4. The packaging pillow of claim 1, wherein the packaging pillow is in the shape of a square or rectangle.

5. The packaging pillow of claim 1, wherein the sealed film edges are from about 0.25 inches to about 2 inches in width around the sides of the sealed film pocket.

6. The packaging pillow of claim 1, wherein the sealed film pocket contains a gas selected from the group consisting of air, argon, helium, oxygen, nitrogen, carbon dioxide and combinations thereof.

7. The packaging pillow of claim 1, wherein the longitudinal rip cord has a length of from about 1 inch up to about 12 inches,

8. The packaging pillow of claim 1, wherein the longitudinal rip cord has perforations along its width.

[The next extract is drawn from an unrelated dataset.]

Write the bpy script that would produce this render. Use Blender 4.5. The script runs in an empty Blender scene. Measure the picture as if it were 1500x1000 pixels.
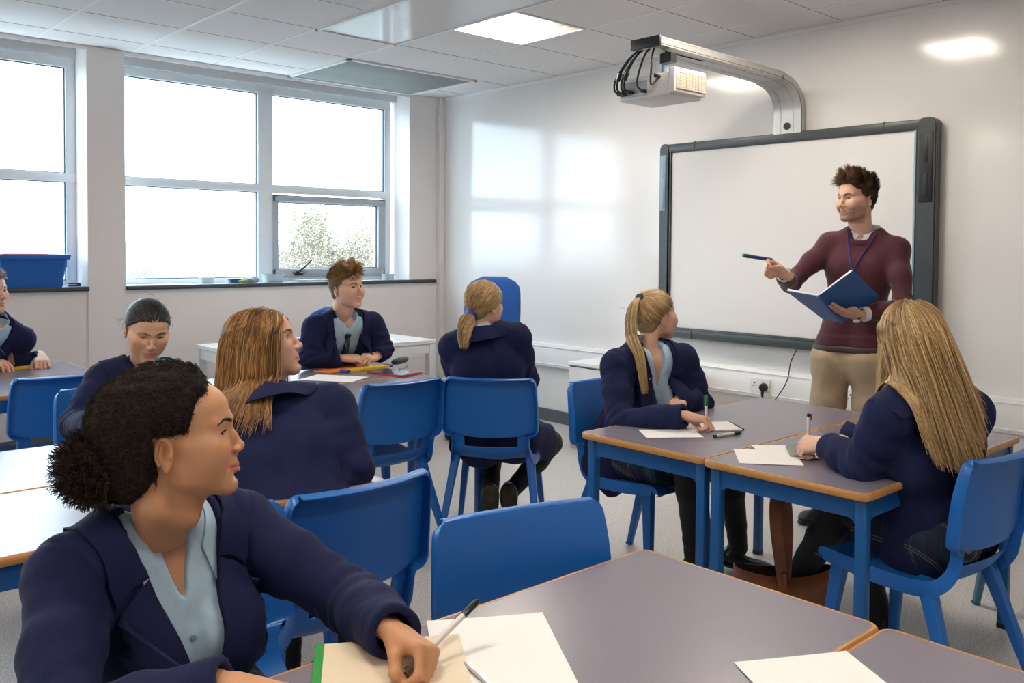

9. The packaging pillow of claim 1, wherein the longitudinal rip cord is in the form of an adhesive tape.

10. The packaging pillow of claim 1, wherein the aperture has the same length and width as that of the rip cord employed.

11. A method of rapidly deflating a packaging pillow comprising: providing a packaging pillow which comprises: at least two film layers which are attached to each other by sealed film edges such that an air-tight sealed pocket is formed therebetween; and,a longitudinal rip cord adhered along a surface of one of the film layers which rip cord is configured to form a permanent longitudinal aperture in the surface of the film layer upon removal therefrom; and,pulling the longitudinal rip cord to form the permanent longitudinal aperture in the surface of the film layer.

12. A packaging pillow system comprising: a plurality of connected packaging pillows each packaging pillow comprising at least two film layers which are attached to each other by sealed film edges such that an air-tight sealed pocket is formed therebetween, and wherein the plurality of packaging pillows are each connected by a contiguous area of the sealed film edges, which contiguous area contains a weakened area therein, anda longitudinal rip cord adhered along a surface of one of the film layers of each of the packaging pillows and which rip cord is configured to form a permanent longitudinal aperture in the surface of the film layer of each of the packaging pillows upon removal of the rip cord therefrom.

13. The packaging pillow system of claim 12, wherein the plurality of connected packaging pillows comprise a linear series of packaging pillows of rectangular shape which are each bonded to each other, along their length.

14. The packaging pillow system of claim 12, wherein the weakened area comprises a seam or perforations.

15. The packaging pillow system of claim 12, wherein the weakened area has printed markings on the film.

16. The packaging pillow system of claim 12, wherein the weakened area is created by way of a laser.

17. The packaging pillow system of claim 12, wherein the weakened area is created by mechanical weakening.

18. The packaging pillow system of claim 12, wherein the weakened area is created by directional polymerization.